Obama spells out jobs plan

Specifics aim for impact on small businesses

Allison Stice McClatchy

WASHINGTON – Two days after he announced that job creation is his administration’s top priority, President Barack Obama detailed a proposal, which he unveiled Friday in Baltimore, to encourage small businesses to start hiring.

His proposed two-part Small Business Jobs and Wages Tax Cut would offer a $5,000 tax credit for each new employee hired this year and reimburse Social Security taxes for businesses that increase wages or hours for existing workers.

Although all businesses are eligible for the program, a cap at $500,000 per business ensures that smaller firms would get the most bang for the buck. The proposal is slated to cost $33 billion – money siphoned from the bank-bailout program, which used fewer taxpayers’ dollars than expected – and to extend to 1 million employers.

Despite Friday’s news that the economy grew at a better than expected 5.7 percent rate in the final three months of last year, unemployment remains stuck at 10 percent. Small businesses account for 64 percent of net job growth, according to the U.S. Small Business Administration.

Small Business Administrator Karen Mills, who traveled across the country to speak with small business owners, said, “many of them see the ability to take that next order, to hire that next person, but don’t have the tools they need yet.”

“Many are eagerly awaiting the right moment,” she said.

The White House doesn’t plan to release estimates of how many jobs the proposal will create. According to a press release from the W.E. Upjohn Institute for Employment Research on Friday, economist Timothy Bartik calculates it could generate at least 1 million jobs, with a cost-per-job of less than $30,000, far cheaper than most stimulus measures.

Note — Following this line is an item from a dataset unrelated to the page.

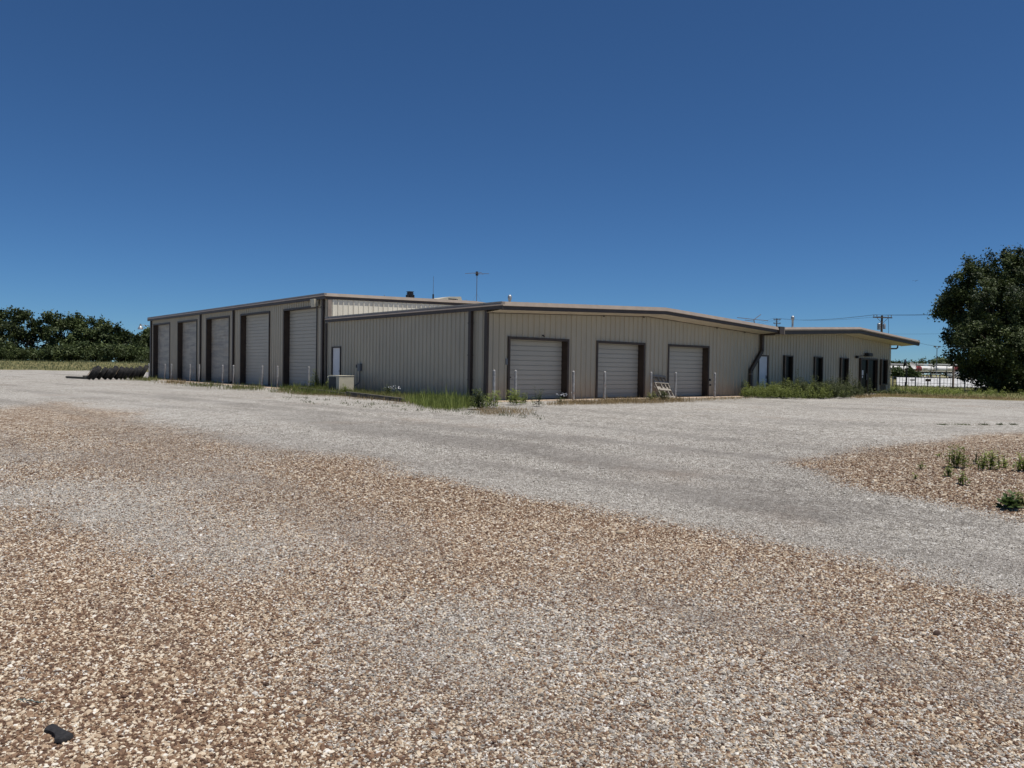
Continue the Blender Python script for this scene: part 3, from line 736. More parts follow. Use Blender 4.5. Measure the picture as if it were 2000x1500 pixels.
# electrical disconnect on the left wall with its whip to the condenser
g = empty('electrical_disconnect', (-.034, 9.92, 1.2), 0, 'grey electrical switch box with a hanging cable on the side wall by the air conditioner', 'electrical box')
v = MB(); v.box(-.14,0,-.12,.12,-.16,.20); v.build('enclosure', M['greybox'], g, bevel=.01)
v = MB(); v.box(-.09,0,.2,.36,.0,.16); v.build('outlet_cover', M['black'], g, bevel=.01)
v = MB(); v.tube([(-.07,0,-.16),(-.07,.0,-.62),(-.1,.02,-.75),(-.3,.03,-.86),(-.62,.03,-.90),(-.75,.03,-.88)], .024, 8); v.build('cable', M['greybox'], g, smooth=True)
# ------------------------------------------------------------------ yard objects
ac = empty('air_conditioner', (-1.19, 9.72, 0), R(2), 'boxy beige air conditioning unit in the weeds by the side door', 'air conditioner')
w, d = .40, .50
v = MB(); v.box(-w, w, -d, d, .08, .80); v.build('cabinet', M['beige'], ac, bevel=.012)
v = MB(); v.box(-w-.015, w+.015, -d-.015, d+.015, .801, .83); v.build('lid', M['beige'], ac, bevel=.008)
v = MB(); v.box(-w-.004, -w, -d+.28, d-.04, .14, .76); g_ = v.build('grille', M['black'], ac)
v = MB()
for k in range(14): v.box(-w-.012, -w-.004, -d+.28, d-.04, .16+k*.043, .168+k*.043)
v.build('grille_bar', M['darkmetal'], ac).parent = g_
v = MB(); v.box(-w-.08, w+.08, -d-.08, d+.08, -.05, .079); v.build('pad', M['concrete'], ac)
v = MB(); v.box(-w+.1, -w+.5, -d-.006, -d, .2, .62); v.build('access_panel', M['beige'], ac, bevel=.003)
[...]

“I believe that President Obama’s proposal is a well-thought-out plan that will significantly spur job creation at an affordable price,” Bartik said. “If Congress quickly adopts this proposal, it will not solve the United States’ current employment crisis, but it will make a significant dent in our employment problems.”

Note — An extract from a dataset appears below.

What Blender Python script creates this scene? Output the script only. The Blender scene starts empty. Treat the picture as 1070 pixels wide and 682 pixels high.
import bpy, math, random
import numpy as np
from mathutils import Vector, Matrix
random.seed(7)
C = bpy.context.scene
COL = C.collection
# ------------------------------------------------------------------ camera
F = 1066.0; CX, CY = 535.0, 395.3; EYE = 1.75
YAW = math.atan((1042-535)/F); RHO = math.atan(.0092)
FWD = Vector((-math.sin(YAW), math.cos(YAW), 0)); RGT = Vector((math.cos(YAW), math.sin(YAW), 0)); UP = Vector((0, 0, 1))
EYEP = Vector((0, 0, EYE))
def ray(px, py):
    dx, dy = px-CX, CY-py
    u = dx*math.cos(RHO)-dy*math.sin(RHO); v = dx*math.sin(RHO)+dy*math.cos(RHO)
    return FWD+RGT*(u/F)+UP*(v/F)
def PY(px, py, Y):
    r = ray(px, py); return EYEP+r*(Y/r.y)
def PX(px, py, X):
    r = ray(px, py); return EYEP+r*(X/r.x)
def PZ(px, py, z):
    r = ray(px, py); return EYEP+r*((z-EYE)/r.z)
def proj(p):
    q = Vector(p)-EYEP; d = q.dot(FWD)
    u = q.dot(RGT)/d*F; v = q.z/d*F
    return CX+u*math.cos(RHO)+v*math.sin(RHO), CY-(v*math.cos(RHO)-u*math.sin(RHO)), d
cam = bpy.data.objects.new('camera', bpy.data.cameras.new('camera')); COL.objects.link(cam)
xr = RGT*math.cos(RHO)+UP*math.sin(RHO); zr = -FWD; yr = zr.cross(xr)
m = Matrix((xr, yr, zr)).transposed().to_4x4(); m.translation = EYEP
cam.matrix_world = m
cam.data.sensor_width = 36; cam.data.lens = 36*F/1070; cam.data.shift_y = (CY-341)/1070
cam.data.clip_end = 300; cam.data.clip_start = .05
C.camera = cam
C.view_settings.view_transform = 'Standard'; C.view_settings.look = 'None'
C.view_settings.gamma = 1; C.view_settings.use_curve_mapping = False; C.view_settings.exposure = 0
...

The job creation proposal is based on a similar tax credit established in 1977 that studies have shown to be successful. That tax credit, which offered $7,000 in inflation-adjusted terms for newly hired workers, helped the employment rate rise 11 percent over the next two years, while unemployment fell 2 percentage points.

Alan Krueger, the chief economist and assistant secretary for economic policy at the Treasury Department, said the latest proposal echoes its precedent, while improving upon some aspects, like applying the credits quarterly instead of yearly. The measure also includes provisions to prevent abuses, such as when companies fire workers and then rehire them to get the tax benefits.